The strange part? This really isn’t about blame. One can see why Wilson would want to venture off. One could see why Hackett immediately sensed something was wrong and spent the year in the midst of an awkward pivot, crunched beneath the political reality of Wilson’s contract. One can see why Payton, given his past, thought he could fix it and entered his first year with a brazen confidence, but with the assurance that he could eventually pull the ripcord, and eat nearly $90 million in dead money just to have Wilson out of the building.

If anything, we should all be angry at Pete Carroll, Seahawks general manager John Schiender and the troika of offensive coordinators for simply keeping the secret for so long. Wilson was a very good quarterback in a perfect situation. He will not go down as Peyton Manning or Tom Brady or Drew Brees, who could draft 10 teammates from a line outside of Auntie Anne’s Pretzels and still score 21 points in a half.

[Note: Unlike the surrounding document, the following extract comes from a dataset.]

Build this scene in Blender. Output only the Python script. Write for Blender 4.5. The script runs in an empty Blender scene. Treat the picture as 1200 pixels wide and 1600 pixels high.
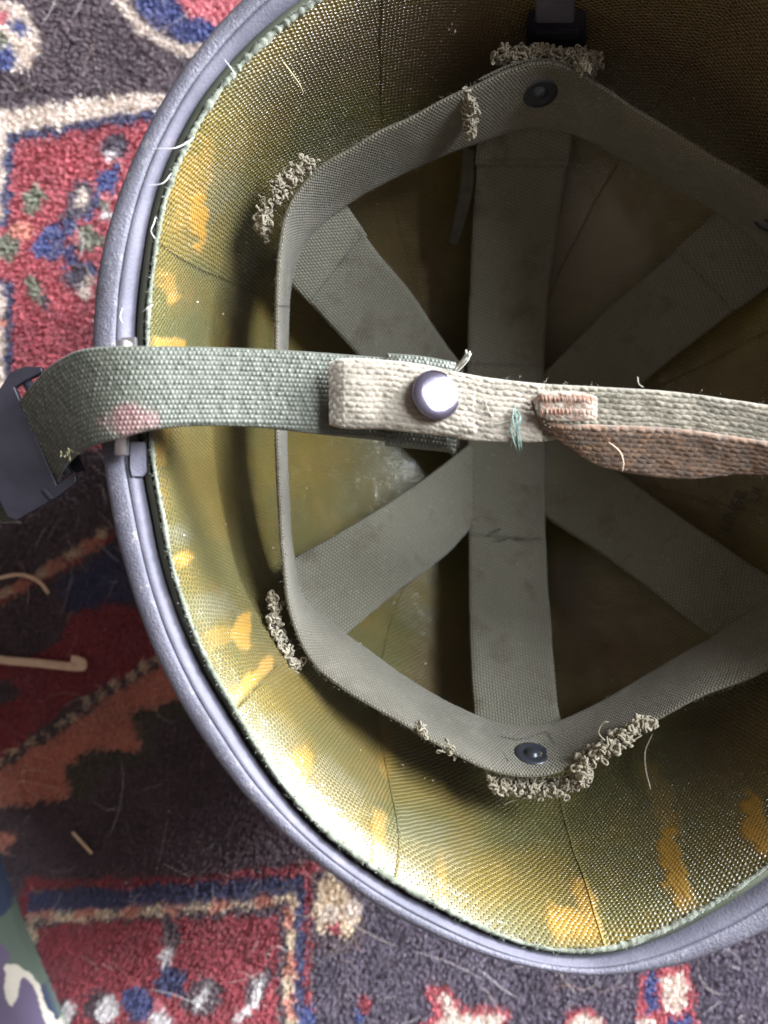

He will, however, go down as the ultimate illusion. A person who made us believe so sincerely that he had no choice but to believe himself.

Rewatching the Copperfield trick, one can’t help but feel bad for the audience. They were destined to be buried on some dusty VHS and planted in a time capsule to be made fun of years later. How didn’t they see it? How couldn’t they put the picture together? One woman, interviewed right after the execution of the trick, uttered one of the greatest quotes in the history of interviews: “I have never seen a Statue of Liberty disappear the way that this one did.”

And until the Wilson saga, the football viewers of our generation hadn’t either.